Sparato alla testa. Secondo per secondo, le fasi del delitto Russo. La “telefonata-bacchetta” dei Belforte per far accusare i Quaqquarone

23 Agosto 2019 - 12:00

MARCIANISE(g.g.) Fa sempre impressione leggere le fasi di un delitto di camorra raccontate da un testimone oculare. Un’esecuzione, ordinanza da Domenico Belforte, eseguita in un’officina di Recale, con il titolare che, al primo colpo di pistola, si nasconde dietro ad un’auto ed assiste alla fine di una persona con cui aveva parlato fino a pochi secondi prima. Ciò è contenuto nello stralcio che pubblichiamo oggi. E il racconto riportato è quello che fece Pasquale Mezzacapo, titolare dell’officina e cugino di quel Giovanni Battista Russo ammazzato per motivi ancora non chiari.

Forse per essere stato testimone scomodo dell’omicidio di Giuseppe Farina, forse per un’antipatia maturata nel tempo da parte di Mimì Belforte. I colpi alla testa, quelli al corpo sono descritti in maniera minuziosa nei passi dell’ordinanza che pubblichiamo qui sotto.

Un’altra cosa che ci racconta questo atto giudiziario, è l’impossibilità di trovare nel tempo in cui si consumarono, i mandanti e gli autori di molti delitti. Eppure, come leggerete, i carabinieri, durante tutto il 1997, ascoltarono una carovana di persone.

Al di la delle descrizioni del delitto fatte fa Mezzacapo, il quale avendo chiamato il 112 non poteva esimersi parlando comunque di due persone entrambe travisate da una calza nera, c’è poco altro. Paura e omertà. “Reticente”, così viene etichettato l’interrogatorio di Maria Russo, figlia di Giovanni Battista Russo. La ragazza, neanche si trattasse di una di quelle donne con lo scialle nero dell’Aspromonte o di Corleone, arriva a dichiarare addirittura che nella sua famiglia, neppure per un secondo, si è parlato dell’omicidio del padre. Men che meno del movente.

Insomma, per farla breve, se 10 o 12 anni dopo non fossero arrivati i pentiti, questo delitto sarebbe rimasto insoluto, com’è successo al tempo, precisamente nel novembre 97, allorquando il tribunale di Santa Maria Capua Vetere chiuse questa indagine, archiviandola come irrisolta.

Ultima citazione, sicuramente molto interessante: la camorra spara, uccide, sfigura le proprie vittime. Ma la stessa camorra sa anche utilizzare lo strumento della furbizia. Conosce l’arte della bacchetta.

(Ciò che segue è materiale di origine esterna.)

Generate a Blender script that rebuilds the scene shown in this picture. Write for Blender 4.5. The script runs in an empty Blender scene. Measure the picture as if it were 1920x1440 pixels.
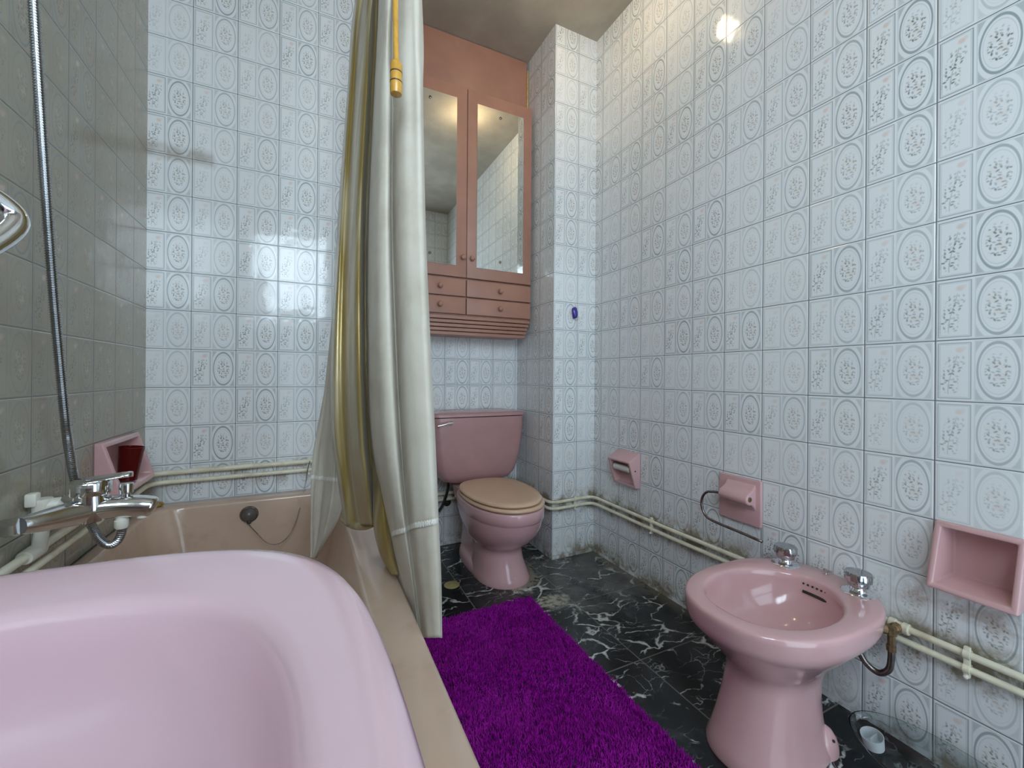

Pochi minuti dopo la consumazione del delitto, arriva una telefonata ai carabinieri in cui, oltre a dar notizia dell’omicidio, un uomo con accento spiccatamente dialettale, dice anche che ad ammazzare Giovanni Battista Russo erano stati i due cugini omonimi Achille Piccolo, cioè il figlio di Angelo Piccolo e il figlio di Antimo Piccolo, fondatori del gruppo dei Quaqquarone, frutto della scissione dell’area cutoliana sin dai tempi dei boss Cutillo e Delli Paoli.

Ed effettivamente i carabinieri fanno irruzione a casa di Achille Piccolo. Questi scappa, avvalorando in un primo momento l’idea di una connessione con il delitto di Russo. In quella casa, lasciata in fretta e furia, i carabinieri la pistola Luger calibro 9. Tutte le perizie successive, però, esclusero categoricamente che fosse i colpi mortali fossero partiti da quell’arma.

Per cui, si capisce che quella telefonata arrivava probabilmente dal clan Belforte con l’obiettivo di prendere addirittura due piccioni con una fava: la soppressione di Giovanni Battista Russo e l’incriminazione dei rivali, cioè i Quaqquaroni per questo delitto.

“La bacchetta” non riuscì, ma ci sono comunque voluti quasi 20 anni affinchè i collaboratori di giustizia cominciassero a raccontare come andarono realmente le cose quel pomeriggio del dicembre 96 davanti all’autofficina di via Santa Caterina, dove Russo fu ucciso mentre aspettava l’arrivo del suo amico e socio di fatto Vincenzo Salzillo.